Herr Staatsminister!

(Maria Scharfenberg (GRÜNE): Die Wahrheit ist gefordert!)

Frau Kollegin, wir haben die Quellen - und wir haben die Verursacherbilanz. Für jeden, der beide Bilanzen liest, ist die Vergleichbarkeit erkennbar. Wir gehen davon aus, dass in unseren Bilanzen das, was wir im Freistaat Bayern an CO2-Emission verursachen, also das, was an Emissionsquellen in Bayern vorhanden ist, die maßgebliche Größe ist.
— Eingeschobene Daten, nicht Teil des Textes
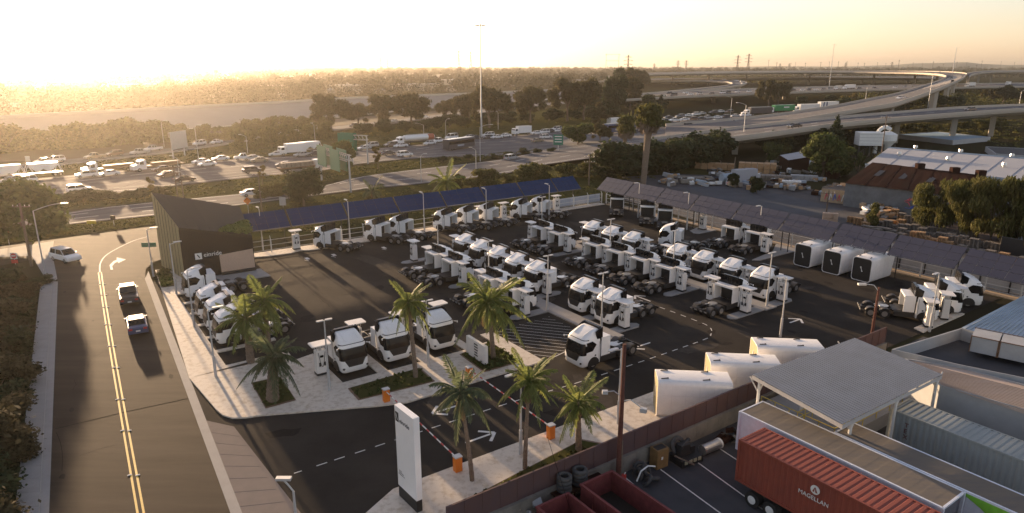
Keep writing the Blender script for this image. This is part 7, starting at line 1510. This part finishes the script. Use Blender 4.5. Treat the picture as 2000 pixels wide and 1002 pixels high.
# distant tree mass
pts = []; tries = 0
while len(pts) < 5200 and tries < 60000:
    tries += 1; y = 262 * (20 ** R.random()); u = R.uniform(-.82, .82); x_, y_ = pix((u * y, y, 0))
    if x_ < -120 or x_ > 2120: continue
    if x_ < 1180 and y_ > lev_y(x_) - 3: continue
    if x_ >= 1180 and y_ > 153: continue
    if any(abs(q.x - u * y) < 9 and abs(q.y - y) < 8 for q in HP[:120]) and y < 900: continue
    if noise.noise(Vector((u * y * .006, y * .004, 0))) < -.12 and y > 500: continue
    s = R.uniform(2.6, 6.2) * (1 + min(1.0, y / 3500)); pts.append((u * y, y, s * .95, s * R.uniform(.8, 1.5), s * .9, s * R.uniform(.75, 1.15)))
pts = np.array(pts); dist = pts[:, 1]
for nm_, sel, per, sz in (('distant_trees', dist < 700, 190, .7), ('far_trees', dist >= 700, 60, 2.0)):
    Q = pts[sel]; me = leafmesh(nm_, Q, int(len(Q) * per), sz, LEAF['far'], shell=.75); obj(nm_, me, kind='stuff')
# trees under / around the flyovers
pts = []
for k in range(500):
    x_ = R.uniform(1640, 2060); y_ = R.uniform(178, 214)
    if x_ < 1840 and y_ < 200 - (x_ - 1640) * .1: continue
    p = G(x_, y_); s = R.uniform(2, 4.5); pts.append((p.x, p.y, s * .8, s * 1.4, s * 1.2, s))
for k in range(260):
    x_ = R.uniform(1230, 1560); y_ = R.uniform(150, 164); p = G(x_, y_); s = R.uniform(3, 6); pts.append((p.x, p.y, s * .6, s * 1.8, s, s * .8))
obj('undergrowth', leafmesh('undergrowth', pts, len(pts) * 45, .6, LEAF['bush'], shell=.6), kind='stuff')
# individual rows of tall palms on the skyline at the left
PF = leafmesh('crown', [(0, 0, 15, 2.0, 2.0, 1.5)], 160, .8, LEAF['far'], hang=.2); PT = MB().tube((0, 0, 0), (0, 0, 15), .3, .2, 6).mesh('trunk', M['bark'])
for k, (x, y, tp) in enumerate(((10, 215, 163), (425, 165, 136), (465, 170, 146), (470, 150, 133), (476, 148, 131), (328, 160, 139), (880, 165, 146), (655, 185, 168), (560, 180, 160), (32, 218, 178))):
    p = G(x, y); h = HT(p, tp); t = thing('skyline_palm', 'thin palm on the hazy skyline, %s from the left' % ORD[[10, 32, 328, 425, 465, 470, 476, 560, 655, 880].index(x) + 1], 'palm tree', p, 0, 'skyline palms'); s = h / 16.5; t.scale = (s, s, s); obj('crown', PF, t); obj('trunk', PT, t)
# transmission towers
def tower(px, base_dist, top, lab, kind='lattice', wd=1.0):
    dy = base_dist; X = (px - PCX) / FPX * (dy * CP + CAMH * SP); p = Vector((X, dy, 0)); h = HT(p, top); t = thing('transmission_tower', lab, 'pylon', p, 0, 'lattice towers on the skyline'); b = MB(); w_ = h * .09 * wd; r = max(.25, dy * .00022)
    if kind == 'lattice':
        lv = [0, .18, .34, .48, .6, .7, .8, .9, 1.0]; wd_ = lambda u: w_ * (1 - .82 * min(1, u / .7))
        for sx, sy in ((-1, -1), (1, -1), (1, 1), (-1, 1)):
            for u0, u1 in zip(lv, lv[1:]): b.tube((sx * wd_(u0), sy * wd_(u0), h * u0), (sx * wd_(u1), sy * wd_(u1), h * u1), r, n=4, cap=False)
        for u0, u1 in zip(lv, lv[1:]):
            for sy in (-1, 1): b.tube((-wd_(u0), sy * wd_(u0), h * u0), (wd_(u1), sy * wd_(u1), h * u1), r * .7, n=3, cap=False); b.tube((wd_(u0), sy * wd_(u0), h * u0), (-wd_(u1), sy * wd_(u1), h * u1), r * .7, n=3, cap=False)
        obj('tower_body', b.mesh('tower_body', M['galvd']), t); b = MB()
        for u, l in ((.68, .15), (.8, .17), (.92, .12)): b.tube((-h * l, 0, h * u), (h * l, 0, h * u), r, n=4); b.tube((-h * l, 0, h * u), (0, 0, h * (u + .05)), r * .7, n=3); b.tube((h * l, 0, h * u), (0, 0, h * (u + .05)), r * .7, n=3)
        obj('crossarm', b.mesh('crossarm', M['galvd']), t)
    else:
        W = h * .28
        for x in (-W, W): b.tube((x, 0, 0), (x, 0, h), r * 1.3, n=4)
        obj('tower_body', b.mesh('tower_body', M['galvd']), t); b = MB(); b.tube((-W * 1.2, 0, h * .97), (W * 1.2, 0, h * .97), r, n=4); b.tube((-W, 0, h * .7), (W, 0, h * .7), r, n=4); obj('crossarm', b.mesh('crossarm', M['galvd']), t)
M['galvd'] = mat('weathered_steel', (.10, .09, .08), .8)
for a in ((897, 1300, 98, 'left of the twin lattice towers beside the tall light mast'), (920, 1300, 100, 'right of the twin lattice towers beside the tall light mast'), (1225, 1000, 107, 'dark lattice tower above the centre right trees'), (1438, 1500, 108, 'left of the pair of leaning towers above the long bridge'), (1459, 1500, 105, 'right of the pair of leaning towers above the long bridge'), (745, 1800, 112, 'faint lattice tower in the centre, left one'), (758, 1800, 113, 'faint lattice tower in the centre, right one'), (548, 2200, 110, 'very faint lattice tower left of centre'), (1323, 2400, 118, 'small lattice tower, left of the two in the right centre'), (1339, 2400, 118, 'small lattice tower, right of the two in the right centre'), (24, 1500, 128, 'ghostly tower in the sun haze at the left'), (1277, 3000, 124, 'tiny lattice tower right of the dark one'), (1522, 3000, 124, 'tiny tower above the semi trucks, left'), (1540, 3000, 124, 'tiny tower above the semi trucks, right'), (1650, 3000, 122, 'tiny tower left of the hill foot'), (1740, 3200, 121, 'tiny tower before the hill')): tower(*a)
tower(1195, 1700, 105, 'pale H shaped power frame left of the dark lattice tower', 'H', 1.0)
# skyline poles
for k in range(26):
    x = 1500 + k * 19 + R.uniform(-6, 6); d = R.uniform(1400, 2600); X = (x - PCX) / FPX * (d * CP + CAMH * SP); p = Vector((X, d, 0)); h = 26 + R.uniform(2, 12) * d / 1333; t = thing('skyline_pole', 'thin pole on the skyline at the right', 'utility pole', p, 0, 'thin skyline poles'); b = MB().tube((0, 0, 0), (0, 0, h), .4, n=4); b.box((0, 0, h * .93), (h * .12, .5, .5)); obj('pole', b.mesh('pole', M['galvd']), t)
# hills
def hill(name, prof, dist, m):
    b = MB(); P = []
    for x, y in prof:
        X = (x - PCX) / FPX * (dist * CP + CAMH * SP); P.append((X, dist, max(2, HT((X, dist), y))))
    rows = []
    for f, sc_ in ((-900, 0), (-500, .45), (0, 1), (700, .5), (1500, 0)): rows.append([(x * (1 + f / dist), d + f + noise.noise(Vector((x * .002, f, 0))) * 200, -1 + z * sc_ * (1 + .12 * noise.noise(Vector((x * .004, f * .01, 3))))) for x, d, z in P])
    for a_, c_ in zip(rows, rows[1:]):
        for k in range(len(P) - 1): b.quad([a_[k], a_[k + 1], c_[k + 1], c_[k]])
    obj(name, b.mesh(name, m), kind='structure')
M['hill'] = mat('hill_slope', (.10, .095, .06), .95, scale=.004, c2=(.06, .065, .04))
hill('hills', [(1400, 131), (1520, 129), (1640, 130), (1700, 128), (1750, 126.5), (1790, 123.5), (1830, 122), (1862, 121.5), (1885, 122), (1910, 125), (1960, 126.5), (2010, 126), (2100, 127), (2300, 128), (2600, 130)], 4800, M['hill'])
# ---------------------------------------------------------------- haze
bpy.context.view_layer.update()
hb = MB(); hb.box((0, 5200, 36.0), (14000, 10620, 82)); me = hb.mesh('haze', mat('haze_air', (1, 1, 1)))
hm = bpy.data.materials.new('haze_volume'); hm.use_nodes = True; n_ = hm.node_tree; n_.nodes.clear(); pv_ = n_.nodes.new('ShaderNodeVolumePrincipled'); ou = n_.nodes.new('ShaderNodeOutputMaterial'); n_.links.new(pv_.outputs[0], ou.inputs['Volume'])
pv_.inputs['Density'].default_value = HAZE; pv_.inputs['Anisotropy'].default_value = HAZE_G; pv_.inputs['Color'].default_value = (*HAZE_C, 1)
me.materials.clear(); me.materials.append(hm); obj('haze', me, kind='stuff')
Alle anderen Länder bilanzieren in gleicher Weise – ich kann Ihnen die Bilanz für die anderen Bundesländer gern vortragen, wenn Sie es wünschen –, sodass die Vergleichbarkeit der Daten jederzeit gegeben ist.

Bayern liegt im deutschlandweiten Vergleich in der absoluten Spitzengruppe. Unter den alten Bundesländern gibt

es nicht einmal eine Handvoll, die die Ergebnisse Bayerns erreichen. Wenn Sie nun hier immer wieder sagen, Bayern tue zu wenig, dann müssen Sie auch bedenken, dass das Thema Klima so umfassend ist, dass man im Grunde nicht genug tun kann. Auch wir müssen angesichts der jüngsten Klimaprognosen unsere Anstrengungen weiter verstärken; denn die Klimaerwärmung galoppiert schneller und intensiver, als das noch vor Jahren von der Wissenschaft prognostiziert wurde. Das, was bisher erreicht worden ist, kann sich allerdings mehr als sehen lassen.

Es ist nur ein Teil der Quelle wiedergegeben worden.